Many books with memorable female characters fall into this pattern. Did the authors set out consciously to write about the woman hero’s journey? I doubt it, because the stories are remarkably alive and varied.I’m glad I forgot all about it shortly after that triggering experience of discovering Veronica Franco. Muse‘s main character, Solange, came from a few scraps of history, a good deal of elbow grease (writing and rewriting), some fortuitous discoveries, and a large helping of imagination. I wrote Solange’s story in the first person because she was completely real to me from start to finish. Her journey is unique, unlike any other, because it was also my six-year odyssey as a writer.

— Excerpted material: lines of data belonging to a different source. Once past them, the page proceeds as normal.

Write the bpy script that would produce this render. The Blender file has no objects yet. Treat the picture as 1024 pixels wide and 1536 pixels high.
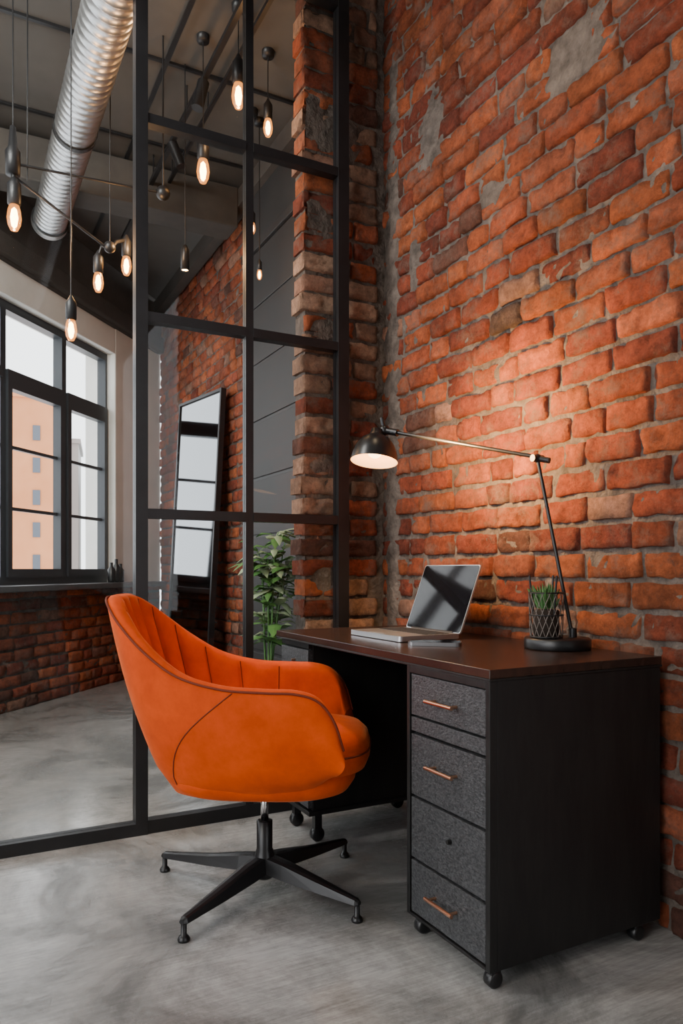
import bpy, math, random
from mathutils import Vector, Matrix, noise
random.seed(7)
S=bpy.context.scene
COL=S.collection

# ---------------------------------------------------------------- materials
def new_mat(name):
    m=bpy.data.materials.new(name); m.use_nodes=True
    nt=m.node_tree; b=nt.nodes['Principled BSDF']
    return m,nt,b
def simple(name,col,rough=.5,metal=0.,col2=None,nscale=20,bump=0.,bscale=60,detail=6,stretch=(1,1,1),emit=None,estr=0,sheen=0,coat=0,spec=None,dist=.002):
    m,nt,b=new_mat(name)
    b.inputs['Base Color'].default_value=(*col,1)
    b.inputs['Roughness'].default_value=rough
    b.inputs['Metallic'].default_value=metal
    if spec is not None: b.inputs['Specular IOR Level'].default_value=spec
    tc=nt.nodes.new('ShaderNodeTexCoord'); mp=nt.nodes.new('ShaderNodeMapping')
    mp.inputs['Scale'].default_value=stretch
    nt.links.new(tc.outputs['Object'],mp.inputs['Vector'])
    if col2 is not None:
        n=nt.nodes.new('ShaderNodeTexNoise'); n.inputs['Scale'].default_value=nscale; n.inputs['Detail'].default_value=detail
        n.inputs['Roughness'].default_value=.65
        r=nt.nodes.new('ShaderNodeValToRGB')
        r.color_ramp.elements[0].position=.33; r.color_ramp.elements[1].position=.68
        r.color_ramp.elements[0].color=(*col,1); r.color_ramp.elements[1].color=(*col2,1)
        nt.links.new(mp.outputs['Vector'],n.inputs['Vector'])
        nt.links.new(n.outputs['Fac'],r.inputs['Fac']); nt.links.new(r.outputs['Color'],b.inputs['Base Color'])
    if bump>0:
        n2=nt.nodes.new('ShaderNodeTexNoise'); n2.inputs['Scale'].default_value=bscale; n2.inputs['Detail'].default_value=5
        bp=nt.nodes.new('ShaderNodeBump'); bp.inputs['Strength'].default_value=bump; bp.inputs['Distance'].default_value=dist
        nt.links.new(mp.outputs['Vector'],n2.inputs['Vector'])
        nt.links.new(n2.outputs['Fac'],bp.inputs['Height']); nt.links.new(bp.outputs['Normal'],b.inputs['Normal'])
    if emit:
        b.inputs['Emission Color'].default_value=(*emit,1); b.inputs['Emission Strength'].default_value=estr
    if sheen: 
        b.inputs['Sheen Weight'].default_value=sheen; b.inputs['Sheen Tint'].default_value=(1,.42,.18,1); b.inputs['Sheen Roughness'].default_value=.35
    if coat: b.inputs['Coat Weight'].default_value=coat
    return m

BLACK=simple('black_metal',(.012,.012,.013),.42,.3,col2=(.02,.02,.022),nscale=8)
BLACKSAT=simple('satin_black',(.01,.01,.011),.33,0)
CHROME=simple('chrome',(.75,.75,.76),.15,1)
COPPER=simple('copper',(.75,.42,.28),.3,1)
FABRIC=simple('orange_velvet',(.54,.056,.005),.85,0,col2=(.74,.086,.007),nscale=9,bump=.25,bscale=500,sheen=.35,dist=.001,spec=.15)
PIPING=simple('orange_piping',(.16,.02,.003),.8,0)
DESKBLK=simple('desk_black_wood',(.009,.009,.0095),.5,0,col2=(.018,.0175,.017),nscale=6,bump=.3,bscale=30,stretch=(6,6,1),dist=.001,spec=.35)
DRAWER=simple('drawer_leatherette',(.011,.012,.014),.5,0,col2=(.085,.088,.093),nscale=90,bump=1,bscale=130,detail=8,dist=.003,stretch=(1,1,1.8))
DESKTOP=simple('desk_top_wood',(.020,.013,.011),.26,0,col2=(.050,.026,.019),nscale=4,bump=.2,bscale=50,stretch=(4,1,1),dist=.001)
PLASTER=simple('white_plaster',(.84,.82,.77),.9,0,col2=(.72,.70,.65),nscale=3,bump=.3,bscale=20)
DARKPL=simple('dark_plaster',(.040,.035,.031),.8,0,col2=(.075,.065,.056),nscale=2.5,bump=.4,bscale=12)
BACKPL=simple('grey_plaster',(.20,.19,.18),.9,0,col2=(.26,.25,.23),nscale=2)
DARKPANEL=simple('dark_panel',(.020,.020,.021),.6,0,col2=(.032,.031,.030),nscale=3)
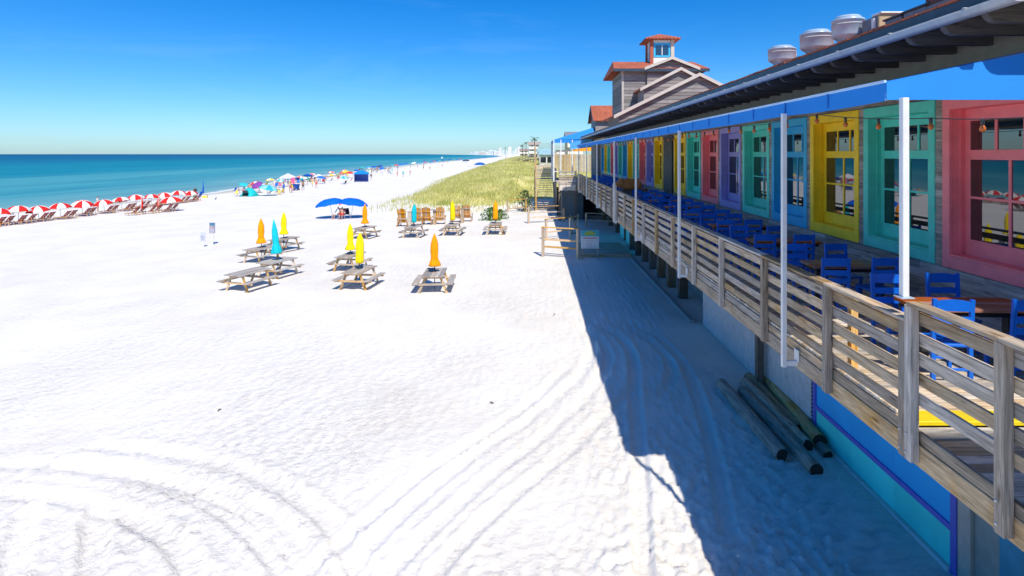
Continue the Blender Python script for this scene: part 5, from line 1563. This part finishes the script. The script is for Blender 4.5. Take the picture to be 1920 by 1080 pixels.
def beach_chair_proto():
    t = thing('beach_chair', (0,0,0), 0, 'x', 'beach chair', 'folding chairs on the beach')
    for s in (-1, 1):
        MB().tube([(s*.28, .35, 0), (s*.28, -.30, .62)], .014, 6).build('frame_tube', STEEL, t)
        MB().tube([(s*.28, -.40, 0), (s*.28, .30, .42)], .014, 6).build('frame_tube', STEEL, t)
        MB().tube([(s*.28, -.12, .40), (s*.28, -.45, .95)], .014, 6).build('back_tube', STEEL, t)
        MB().cbox(s*.31-.03, s*.31+.03, -.3, .25, .60, .625, .004).build('armrest', WHITE, t)
    MB().prism([(-.14, .38), (-.12, .36), (.30, .40), (.30, .42)], 'x', -.27, .27).build('seat', FAB, t)
    MB().prism([(-.14, .40), (-.12, .42), (-.44, .96), (-.46, .94)], 'x', -.27, .27).build('backrest', FAB, t)
    return t
bc0 = beach_chair_proto(); bcu = False
def beach_chair(loc, rz, col, lab):
    global bcu
    c = bc0 if not bcu else copy_tree(bc0); bcu = True
    c.location = loc; c.rotation_euler.z = rz; c['label'] = lab
    for ch in c.children: ch.color = (*col, 1)
    return c
for (px, py, col, l_, a) in ((632, 410, BK, 'black folding chair on the sea side under the royal blue umbrellas', 150), (641, 411, RD, 'red folding chair in the middle under the royal blue umbrellas', 185), (650, 410, BK, 'black folding chair on the dune side under the royal blue umbrellas', 210),
                             (505, 366, BK, 'black folding chair at the front of the turquoise dome umbrella', 100), (517, 365, YL, 'yellow folding chair beside the turquoise dome umbrella', 90), (527, 365, YL, 'yellow folding chair nearest the person in blue', 80),
                             (548, 361, RD, 'dark red folding chair beside the blue bin', 100), (620, 341, BK, 'black folding chair in front of the row of red chairs', 90), (605, 341, GRN, 'green folding chair beneath the white umbrella', 90), (646, 347, BK, 'black folding chair under the small turquoise umbrella', 70), (657, 341, RD, 'dark red folding chair beside the big blue tent', 90)):
    beach_chair(G(px, py), R(a), col, l_)
person(G(641, 411) + Vector((0, 0, -.05)), 'sit', RD, 'person in red sitting on the chair under the royal blue umbrellas', R(185), .95)
person(G(632, 410) + Vector((0, 0, -.05)), 'sit', WH, 'person in white sitting on the chair under the royal blue umbrellas', R(150), .95, True)
tw = thing('striped_towel', G(646, 405) + Vector((0, 0, 1.25)), R(20), 'red and white towel hung between the royal blue umbrellas', 'towel')
m_ = MB(); m_.prism([(-.55, -.2), (.5, .25), (.55, .4), (-.5, -.02)], 'y', -.01, .01); m_.build('cloth', cmat((.75, .16, .12)), tw)
m_ = MB(); m_.prism([(-.5, -.02), (.55, .4), (.56, .46), (-.49, .05)], 'y', -.009, .009); m_.build('stripe', cmat((.82, .78, .7)), tw)

# shelters and single umbrellas of the crowd
def popup_tent(loc, w, d, h, col, lab, rz=0):
    t = thing('popup_tent', loc, rz, lab, 'tent', 'shade tents on the beach')
    n = 8; mb = MB()
    vs = []
    for i in range(n+1):
        u = i/n
        for j in range(n+1):
            v_ = j/n
            z = h*(1-abs(2*u-1)**2.4)*(1-abs(2*v_-1)**2.4)
            vs.append(((u-.5)*w, (v_-.5)*d, max(z, 0)))
    mb.v = vs
    for i in range(n):
        for j in range(n):
            if j == 0 and 2 <= i <= n-3: continue
            mb.f.append((i*(n+1)+j, (i+1)*(n+1)+j, (i+1)*(n+1)+j+1, i*(n+1)+j+1)); mb.m.append(0)
    o = mb.build('shell', cmat(col, 'tent cloth'), t, True); md = o.modifiers.new('t', 'SOLIDIFY'); md.thickness = .02
    MB().box(-w*.22, w*.22, -d*.47, -d*.44, h*.45, h*.72).build('window_mesh', DARKMETAL, t)
    return t
popup_tent(G(468, 368), 2.4, 1.9, 1.35, (.02, .50, .52), 'turquoise pop-up tent with a dark window panel near the water', R(-20))
def canopy_tent(loc, w, col, col2, lab, h=2.2, sides=0, rz=0):
    t = thing('canopy_tent', loc, rz, lab, 'tent', 'shade tents on the beach')
    mb = MB(); a = w/2
    mb._add([(-a,-a,h), (a,-a,h), (a,a,h), (-a,a,h), (0,0,h+.75), (-a,-a,h-.25), (a,-a,h-.25), (a,a,h-.25), (-a,a,h-.25)],
            [(0,1,4),(1,2,4),(2,3,4),(3,0,4),(0,5,6,1),(1,6,7,2),(2,7,8,3),(3,8,5,0)])
    mb.m = [0, 1, 0, 1, 0, 0, 0, 0]
    o = mb.build('canopy', [cmat(col, 'tent cloth'), cmat(col2, 'tent cloth')], t); md = o.modifiers.new('t', 'SOLIDIFY'); md.thickness = .015
    for sx in (-1, 1):
        for sy_ in (-1, 1): MB().cbox(sx*(a-.03)-.02, sx*(a-.03)+.02, sy_*(a-.03)-.02, sy_*(a-.03)+.02, -.1, h-.02, .003).build('leg', STEEL, t)
    if sides:
        MB().box(-a, a*.9, a-.05, a-.03, .1, h-.26).build('side_wall', cmat((.10, .14, .45), 'tent cloth'), t)
        MB().box(-a+.02, -a+.04, -a*.2, a-.06, .1, h-.26).build('side_wall', cmat((.10, .14, .45), 'tent cloth'), t)
    return t
canopy_tent(G(678, 341), 3.3, (.01, .22, .62), (.01, .42, .66), 'big blue canopy tent with violet side walls on the open sand', 2.1, 1, R(15))
canopy_tent(G(540, 350), 2.6, (.80, .74, .76), (.84, .80, .80), 'white canopy tent near the yellow umbrella', 2.0, 0, R(10))
canopy_tent(G(883, 313), 3.0, (.82, .83, .84), (.8, .8, .8), 'white square canopy tent far down the beach by the dune', 2.4, 0, 0)
singles = [
    (490, 361, [(.22, .06, .30)], 'purple umbrella tilted toward the water', 1.0, 2.0, (0, -35)),
    (500, 367, [(.25, .62, .62), (.03, .40, .52)], 'low turquoise dome umbrella in the middle of the crowd', 1.45, 1.7, (10, 8)),
    (524, 352, [(.02, .42, .60), (.6, .8, .8)], 'small turquoise umbrella beside the yellow one', .8, 1.9, (0, -20)),
    (530, 358, [(.88, .64, .02)], 'small yellow umbrella in the middle of the crowd', .62, 2.0, (60, 5)),
    (577, 341, [(.01, .10, .42)], 'dark blue umbrella at the water edge', 1.15, 1.95, (5, 8)),
    (598, 341, [(.84, .82, .80)], 'white umbrella next to the dark blue one', .95, 1.8, (0, -10)),
    (568, 346, [(.75, .66, .58)], 'small beige umbrella between the crowd and the dark blue umbrella', .8, 1.7, (0, 6)),
    (643, 345, [(.03, .36, .60), (.35, .66, .72)], 'small turquoise and pale umbrella landward of the red row', .95, 1.75, (0, -12)),
    (655, 333, [(.70, .04, .06)], 'plain red umbrella beside the big blue tent', 1.2, 1.7, (0, 0)),
    (643, 332, [(.72, .08, .08)], 'faded red umbrella left of the plain red one', 1.1, 1.6, (0, 0)),
    (874, 305, [(.06, .08, .12)], 'wide dark umbrella far down the beach', 3.2, 2.4, (0, 0)),
    (900, 313, [(.01, .10, .36)], 'wide dark blue umbrella by the far end of the dune', 3.0, 2.2, (0, 0)),
]
for (px, py, cols, lab, r_, top_, tl) in singles:
    beach_umbrella(G(px, py), cols, lab, r=r_, top=top_, tilt=tl, rz=rnd.uniform(0, 3), h=.38*r_)
bt = thing('pink_towel', G(549, 351), R(10), 'bright pink beach towel hanging on a pole in the crowd', 'towel')
MB().box(-.35, .35, -.01, .01, .75, 1.95).build('cloth', cmat((.80, .12, .25)), bt); MB().tube([(-.4, 0, 1.96), (.4, 0, 1.96)], .02, 6).build('rod', STEEL, bt); MB().tube([(.38, 0, -.2), (.38, 0, 1.98)], .02, 6).build('pole', STEEL, bt)
bn = thing('blue_bin', G(555, 357), 0, 'dark blue cart of beach gear standing in the crowd', 'cart')
MB().prism([(-.42, .25), (.42, .25), (.55, 1.15), (-.55, 1.15)], 'y', -.35, .35).build('tub', cmat((.01, .06, .28)), bn)
for x in (-.4, .4):
    for y in (-.38, .38): MB().tube([(x, y-.03, .14), (x, y+.03, .14)], .15, 12).build('wheel', DARKMETAL, bn)
MB().tube([(-.5, 0, 1.1), (-.9, 0, 1.35)], .02, 6).build('handle', STEEL, bn)
yc = thing('yellow_cooler', G(384, 371), R(10), 'yellow and white cooler beside the tall blue folded umbrella', 'cooler')
MB().cbox(-.35, .35, -.2, .2, 0, .34, .02).build('box', cmat((.8, .6, .08)), yc); MB().cbox(-.36, .36, -.21, .21, .341, .42, .02).build('lid', WHITE, yc); MB().tube([(-.37, 0, .3), (-.42, 0, .5), (.42, 0, .5), (.37, 0, .3)], .012, 6).build('handle', DARKMETAL, yc)
for (px, py, col, l_) in ((361, 374, GRN, 'green folding chair at the far end of the water row'), (375, 370, BLU, 'blue folding chair beside the yellow cooler'), (457, 364, WH, 'white folding chair behind the turquoise pop-up tent'), (439, 361, BLU, 'small blue folding chair alone near the water')):
    beach_chair(G(px, py), R(rnd.uniform(60, 120)), col, l_)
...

To me, her life was bigger than life itself, a conflict between free choice and destiny such as is found in the most ancient stories.
Recently, I was asked what inspired me to write Muse and I flashed back to Veronica Franco and the woman hero’s journey. Like one of Carl Jung’s racial memories, it is a concept so deep and broad that it is capable of encircling many great fictional women, even those as different from one another as Austen’s Emma Woodhouse and Flaubert’s Emma Bovary.